Let me repeat that. Puerto Rico’s government spends more as a percent of GDP than the overwhelming majority of OECD countries. 

That means more spending than not only the United States itself, but also most European social democracies including Spain, Portugal, the Netherlands, Norway, the UK, Germany, and more—many of which also have their own SOE’s, an amazing display of government inefficiency and largesse. Although in fairness they were still beat out by Greece, a country that was allegedly suffering from “austerity” and draconian spending cuts during the same period (restrain laughter).

Now one important factor to consider is that Puerto Rico is responsible for funding a greater share of its  own highway construction than most states—although it still receives some financial assistance from the federal government—which would necessitate marginally higher spending levels than most states. 
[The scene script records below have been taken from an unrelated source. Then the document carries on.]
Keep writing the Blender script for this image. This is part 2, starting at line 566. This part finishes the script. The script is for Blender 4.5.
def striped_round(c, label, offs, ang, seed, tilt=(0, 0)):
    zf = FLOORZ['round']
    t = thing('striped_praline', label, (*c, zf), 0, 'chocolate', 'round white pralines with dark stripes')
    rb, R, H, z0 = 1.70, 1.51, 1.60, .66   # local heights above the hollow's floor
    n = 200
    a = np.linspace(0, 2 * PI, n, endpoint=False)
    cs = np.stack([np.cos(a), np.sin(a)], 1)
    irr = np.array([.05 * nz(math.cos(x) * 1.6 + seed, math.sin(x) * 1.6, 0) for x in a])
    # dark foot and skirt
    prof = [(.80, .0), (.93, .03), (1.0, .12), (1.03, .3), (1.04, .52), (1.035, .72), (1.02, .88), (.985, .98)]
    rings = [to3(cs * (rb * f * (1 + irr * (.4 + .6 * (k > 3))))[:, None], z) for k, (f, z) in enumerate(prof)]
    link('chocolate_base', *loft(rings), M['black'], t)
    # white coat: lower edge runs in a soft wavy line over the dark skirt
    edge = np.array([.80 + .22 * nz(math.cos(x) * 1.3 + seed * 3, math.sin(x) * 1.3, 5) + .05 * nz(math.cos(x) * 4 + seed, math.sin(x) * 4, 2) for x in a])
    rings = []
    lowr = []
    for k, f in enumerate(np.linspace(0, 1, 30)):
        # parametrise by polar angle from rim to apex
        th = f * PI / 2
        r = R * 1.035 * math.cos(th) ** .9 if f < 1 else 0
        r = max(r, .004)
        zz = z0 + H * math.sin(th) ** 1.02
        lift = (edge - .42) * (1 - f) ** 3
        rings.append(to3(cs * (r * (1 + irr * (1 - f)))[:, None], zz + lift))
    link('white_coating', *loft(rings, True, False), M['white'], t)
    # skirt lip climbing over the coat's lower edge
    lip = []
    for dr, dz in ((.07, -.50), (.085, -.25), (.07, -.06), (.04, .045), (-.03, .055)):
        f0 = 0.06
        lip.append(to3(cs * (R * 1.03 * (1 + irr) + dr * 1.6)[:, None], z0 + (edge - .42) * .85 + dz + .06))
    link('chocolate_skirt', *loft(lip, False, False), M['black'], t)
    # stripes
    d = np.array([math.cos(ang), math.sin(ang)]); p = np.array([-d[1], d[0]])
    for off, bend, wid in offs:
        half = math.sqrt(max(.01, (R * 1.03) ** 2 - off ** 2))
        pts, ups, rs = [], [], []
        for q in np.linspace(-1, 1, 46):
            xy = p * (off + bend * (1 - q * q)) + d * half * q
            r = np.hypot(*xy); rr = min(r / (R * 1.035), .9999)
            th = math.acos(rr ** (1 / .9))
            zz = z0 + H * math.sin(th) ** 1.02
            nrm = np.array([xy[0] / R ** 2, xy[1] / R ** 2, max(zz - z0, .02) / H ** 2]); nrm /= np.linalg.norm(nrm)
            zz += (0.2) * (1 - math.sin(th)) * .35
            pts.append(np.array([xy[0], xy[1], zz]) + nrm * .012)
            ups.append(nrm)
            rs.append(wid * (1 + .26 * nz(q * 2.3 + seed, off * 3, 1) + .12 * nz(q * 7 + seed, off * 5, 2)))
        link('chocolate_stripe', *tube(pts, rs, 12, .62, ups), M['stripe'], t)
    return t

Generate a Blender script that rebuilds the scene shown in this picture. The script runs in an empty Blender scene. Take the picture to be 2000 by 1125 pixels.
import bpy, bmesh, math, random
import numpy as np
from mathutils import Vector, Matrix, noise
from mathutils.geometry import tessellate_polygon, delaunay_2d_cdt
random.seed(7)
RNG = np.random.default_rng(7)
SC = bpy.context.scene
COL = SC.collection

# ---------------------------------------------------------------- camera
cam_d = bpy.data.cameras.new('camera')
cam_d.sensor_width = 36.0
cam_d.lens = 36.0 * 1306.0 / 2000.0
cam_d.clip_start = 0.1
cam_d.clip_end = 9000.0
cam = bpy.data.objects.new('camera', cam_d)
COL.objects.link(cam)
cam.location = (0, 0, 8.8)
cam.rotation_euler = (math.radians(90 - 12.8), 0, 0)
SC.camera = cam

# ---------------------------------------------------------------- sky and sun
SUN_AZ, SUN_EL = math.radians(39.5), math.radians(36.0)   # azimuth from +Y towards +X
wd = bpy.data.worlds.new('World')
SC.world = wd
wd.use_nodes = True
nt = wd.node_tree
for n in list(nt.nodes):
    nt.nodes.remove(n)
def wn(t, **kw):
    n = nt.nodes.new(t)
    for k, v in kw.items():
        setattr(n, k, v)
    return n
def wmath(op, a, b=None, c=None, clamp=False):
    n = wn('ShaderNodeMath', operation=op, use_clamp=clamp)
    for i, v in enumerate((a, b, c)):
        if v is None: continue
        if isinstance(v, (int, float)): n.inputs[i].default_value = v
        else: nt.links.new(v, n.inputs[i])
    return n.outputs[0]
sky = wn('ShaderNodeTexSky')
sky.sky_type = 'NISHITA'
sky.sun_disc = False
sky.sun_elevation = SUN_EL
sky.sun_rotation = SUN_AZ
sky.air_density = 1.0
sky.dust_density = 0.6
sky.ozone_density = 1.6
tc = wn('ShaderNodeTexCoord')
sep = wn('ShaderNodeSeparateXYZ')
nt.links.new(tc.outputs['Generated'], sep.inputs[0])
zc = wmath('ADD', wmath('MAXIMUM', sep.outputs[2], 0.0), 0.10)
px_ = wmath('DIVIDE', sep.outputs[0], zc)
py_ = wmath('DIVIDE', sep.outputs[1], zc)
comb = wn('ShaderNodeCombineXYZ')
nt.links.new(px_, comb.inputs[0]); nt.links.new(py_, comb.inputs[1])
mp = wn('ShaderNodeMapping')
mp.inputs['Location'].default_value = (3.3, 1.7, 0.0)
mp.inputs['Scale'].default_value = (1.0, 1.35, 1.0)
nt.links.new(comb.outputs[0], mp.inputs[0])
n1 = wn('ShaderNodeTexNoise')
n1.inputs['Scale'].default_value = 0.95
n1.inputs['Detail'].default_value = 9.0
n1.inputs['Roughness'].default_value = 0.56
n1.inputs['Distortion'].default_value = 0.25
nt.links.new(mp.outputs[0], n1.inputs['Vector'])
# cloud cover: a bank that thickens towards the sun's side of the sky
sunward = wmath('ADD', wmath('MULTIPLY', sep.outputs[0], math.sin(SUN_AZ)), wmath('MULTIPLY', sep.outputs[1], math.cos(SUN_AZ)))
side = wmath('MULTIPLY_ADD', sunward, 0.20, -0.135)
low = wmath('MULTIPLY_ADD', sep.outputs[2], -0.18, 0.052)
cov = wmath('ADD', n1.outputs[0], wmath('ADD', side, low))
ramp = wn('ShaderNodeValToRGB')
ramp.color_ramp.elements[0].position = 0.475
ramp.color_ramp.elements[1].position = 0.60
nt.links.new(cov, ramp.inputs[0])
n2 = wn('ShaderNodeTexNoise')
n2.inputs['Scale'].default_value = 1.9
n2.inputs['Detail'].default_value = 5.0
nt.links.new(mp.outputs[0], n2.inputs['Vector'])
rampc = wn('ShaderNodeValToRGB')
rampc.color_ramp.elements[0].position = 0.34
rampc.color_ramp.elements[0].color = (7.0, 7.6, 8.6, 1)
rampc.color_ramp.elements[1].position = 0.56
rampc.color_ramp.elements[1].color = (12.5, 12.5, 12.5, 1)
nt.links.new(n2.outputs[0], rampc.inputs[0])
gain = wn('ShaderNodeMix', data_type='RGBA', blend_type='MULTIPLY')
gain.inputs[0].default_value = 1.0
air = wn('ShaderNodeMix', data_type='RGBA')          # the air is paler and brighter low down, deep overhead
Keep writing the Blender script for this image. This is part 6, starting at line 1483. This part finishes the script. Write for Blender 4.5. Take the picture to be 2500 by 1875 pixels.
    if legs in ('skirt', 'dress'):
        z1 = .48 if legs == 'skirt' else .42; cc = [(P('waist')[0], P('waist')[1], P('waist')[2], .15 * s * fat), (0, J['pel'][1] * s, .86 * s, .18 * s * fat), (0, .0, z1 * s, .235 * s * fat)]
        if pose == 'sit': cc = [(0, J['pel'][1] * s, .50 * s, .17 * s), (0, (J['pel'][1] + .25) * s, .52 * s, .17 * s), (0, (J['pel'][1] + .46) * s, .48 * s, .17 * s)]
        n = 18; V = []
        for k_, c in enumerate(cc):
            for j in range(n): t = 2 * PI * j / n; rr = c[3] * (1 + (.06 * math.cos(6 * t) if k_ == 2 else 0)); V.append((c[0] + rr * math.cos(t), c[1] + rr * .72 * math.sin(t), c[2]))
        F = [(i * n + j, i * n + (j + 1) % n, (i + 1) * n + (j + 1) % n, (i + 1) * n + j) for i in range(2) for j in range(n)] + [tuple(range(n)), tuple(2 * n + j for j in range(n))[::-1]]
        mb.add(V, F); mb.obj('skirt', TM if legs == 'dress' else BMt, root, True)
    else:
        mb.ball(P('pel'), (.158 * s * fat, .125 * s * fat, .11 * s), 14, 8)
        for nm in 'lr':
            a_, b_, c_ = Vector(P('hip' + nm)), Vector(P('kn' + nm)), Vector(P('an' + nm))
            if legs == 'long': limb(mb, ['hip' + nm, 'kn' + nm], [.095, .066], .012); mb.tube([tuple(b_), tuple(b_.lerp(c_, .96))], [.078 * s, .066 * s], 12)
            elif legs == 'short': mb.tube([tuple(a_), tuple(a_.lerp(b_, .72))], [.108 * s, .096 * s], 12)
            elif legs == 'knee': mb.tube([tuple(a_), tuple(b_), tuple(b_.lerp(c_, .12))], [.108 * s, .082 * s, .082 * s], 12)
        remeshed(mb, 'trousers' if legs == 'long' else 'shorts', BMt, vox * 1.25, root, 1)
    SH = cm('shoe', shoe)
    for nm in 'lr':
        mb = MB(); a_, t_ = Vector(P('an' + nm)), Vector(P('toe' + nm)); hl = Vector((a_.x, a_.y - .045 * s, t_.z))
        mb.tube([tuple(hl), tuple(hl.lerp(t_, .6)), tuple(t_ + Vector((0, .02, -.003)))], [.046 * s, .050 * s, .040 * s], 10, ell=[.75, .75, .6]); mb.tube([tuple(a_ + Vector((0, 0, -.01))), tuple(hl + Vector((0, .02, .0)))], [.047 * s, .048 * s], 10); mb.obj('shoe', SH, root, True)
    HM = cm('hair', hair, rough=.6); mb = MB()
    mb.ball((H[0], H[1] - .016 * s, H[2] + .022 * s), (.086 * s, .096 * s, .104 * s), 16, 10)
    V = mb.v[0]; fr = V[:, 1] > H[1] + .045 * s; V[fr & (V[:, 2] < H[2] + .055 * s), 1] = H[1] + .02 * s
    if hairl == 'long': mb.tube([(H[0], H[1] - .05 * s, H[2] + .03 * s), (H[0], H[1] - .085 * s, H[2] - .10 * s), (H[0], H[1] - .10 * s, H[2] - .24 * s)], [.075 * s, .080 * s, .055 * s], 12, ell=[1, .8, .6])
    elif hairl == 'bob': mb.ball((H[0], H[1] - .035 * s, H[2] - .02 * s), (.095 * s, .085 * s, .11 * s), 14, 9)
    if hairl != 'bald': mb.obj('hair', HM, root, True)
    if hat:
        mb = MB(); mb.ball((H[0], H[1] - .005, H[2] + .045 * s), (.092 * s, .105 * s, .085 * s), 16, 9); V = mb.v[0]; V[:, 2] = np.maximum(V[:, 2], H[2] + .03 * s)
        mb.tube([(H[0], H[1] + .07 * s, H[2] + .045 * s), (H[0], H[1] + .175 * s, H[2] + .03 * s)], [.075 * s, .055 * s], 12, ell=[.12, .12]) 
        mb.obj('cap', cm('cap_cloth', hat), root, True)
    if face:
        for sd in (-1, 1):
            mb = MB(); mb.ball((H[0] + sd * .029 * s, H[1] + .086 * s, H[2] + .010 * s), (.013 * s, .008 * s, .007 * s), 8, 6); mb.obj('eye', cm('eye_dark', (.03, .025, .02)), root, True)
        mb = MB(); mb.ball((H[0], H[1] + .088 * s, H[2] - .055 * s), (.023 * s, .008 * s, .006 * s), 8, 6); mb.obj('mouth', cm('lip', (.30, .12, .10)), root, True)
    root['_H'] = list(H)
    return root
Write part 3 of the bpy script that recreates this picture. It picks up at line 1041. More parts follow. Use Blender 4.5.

However the island also enjoys the benefit of military protection from the United States while paying no income taxes to Washington, much like the European countries it emulates. Given that total public construction spending (above and beyond just roads and highways) in the United States is less than half that of defense spending (source: St. Louis Federal Reserve), the Commonwealth enjoys a considerable net benefit from the pay-for-highways/free-defense tradeoff. And sharing some of the road transportation costs with Washington is not going to account for the difference between, say… Texas and Norway levels of spending.

Given that Puerto Rico has been devastated by Hurricane Maria, the verdict is still out as to whether or not wiping out its debt obligations is a good idea. Will it encourage other disaster prone states to practice fiscal moral hazard in the hopes of a federal bailout? Or is it simply the humanitarian thing to do?

But one thing is certain: Puerto Rico got into its fiscal mess with European-level taxes, European-level spending, and the burden of vast and expensive government enterprises. No one can pin their fiscal problems on tax cuts.